Professors, columnists, politicians, documentarians, and PTA moms have all promised improvement in our beleaguered educational system. Now, a new and unexpected sect has joined the fight: bookies. Ultrinsic, an online gambling website, provokes students at thirty-six universities nationwide to earn better grades, one bet at a time.
Ultrinsic allows students to gamble on their academic performance fantasy football style. To play, a student registers, uploads his semester’s schedule on the website, and bets what grades he will earn (with a cap that starts at $25 each class and increases with use). Ultrinsic then calculates the odds with a formula involving official school records (i.e. determining whether the professor is a pushover) and the student’s grades in the past.
The company also offers a “Freshmen Only” package, in which the new student bets $20 that he will earn a 4.0 GPA for all four years, winning $2,000, enough to start paying loans, or bet on grad school.
Jeremy Galbert and Steven Wolf, two former University of Pennsylvania students, conceived of the idea after Galbert bet Wolf $100 he would earn an A on an exam. “Steven and I quickly realized that lots of other students might like this kind of motivation,” Galbert writes on the website.
Due to popular demand, Ultrinsic will expand this year from just Penn and New York Univeristy to thirty-six other schools, including most of the Ivy League, Texas A&M, Rutgers, and Michigan.

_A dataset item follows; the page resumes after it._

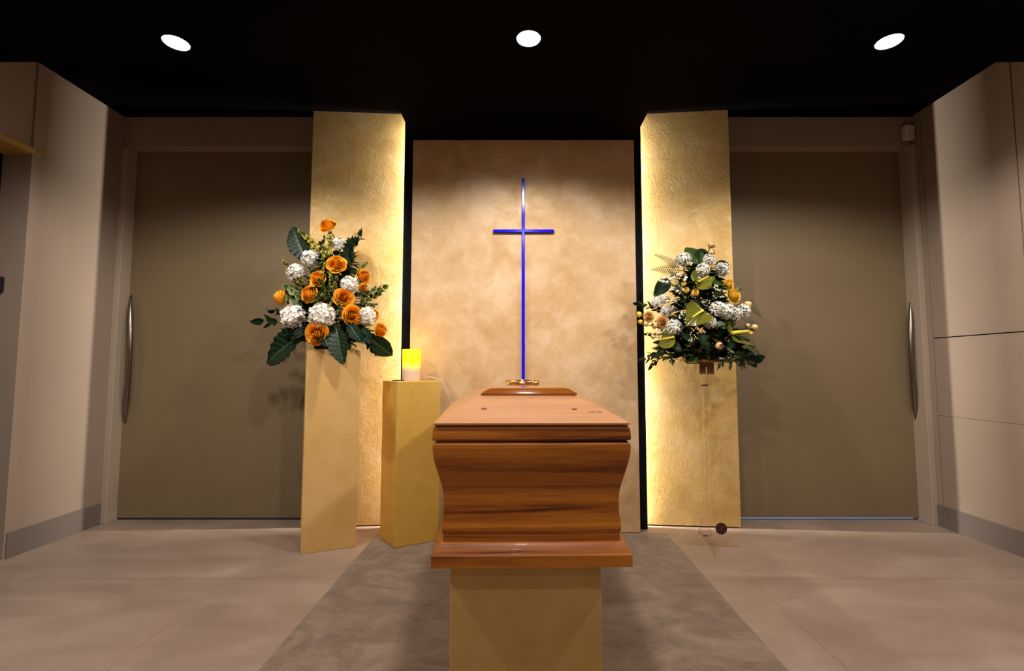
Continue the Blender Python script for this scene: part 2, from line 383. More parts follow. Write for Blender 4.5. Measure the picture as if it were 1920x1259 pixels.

Gambling lawyers have debated the legality of Ultrinsic, some claiming it qualifies as online gambling, which the federal government has banned since 2006. But Galbert and Wolf assert that winning requires skill, not chance.
“It’s completely within their control, what grades they get,” Galbert told The Huffington Post. “If you study harder, you’ll do well.” That may hold true with objective courses like calculus and organic chemistry. But with more subjective liberal arts courses and subjective, human professors, the lines are blurred between a cut-and-dry incentive to earn better grades and a Vegas NFL playoff parlay bet.
Beyond the legality, Ultrinsic entrenches itself in fuzzy morality. The name combines an “ULTerior motivation with the inTRINSIC love of knowledge.” But when you make money the incentive to earn a good grade, where does the incentive to keep the information you’ve learned go once you’ve earned the money? Does it spark a thirst for knowledge or streamline information processing for the sake of money? At least it’s good news for grade slaves: they can now earn wages.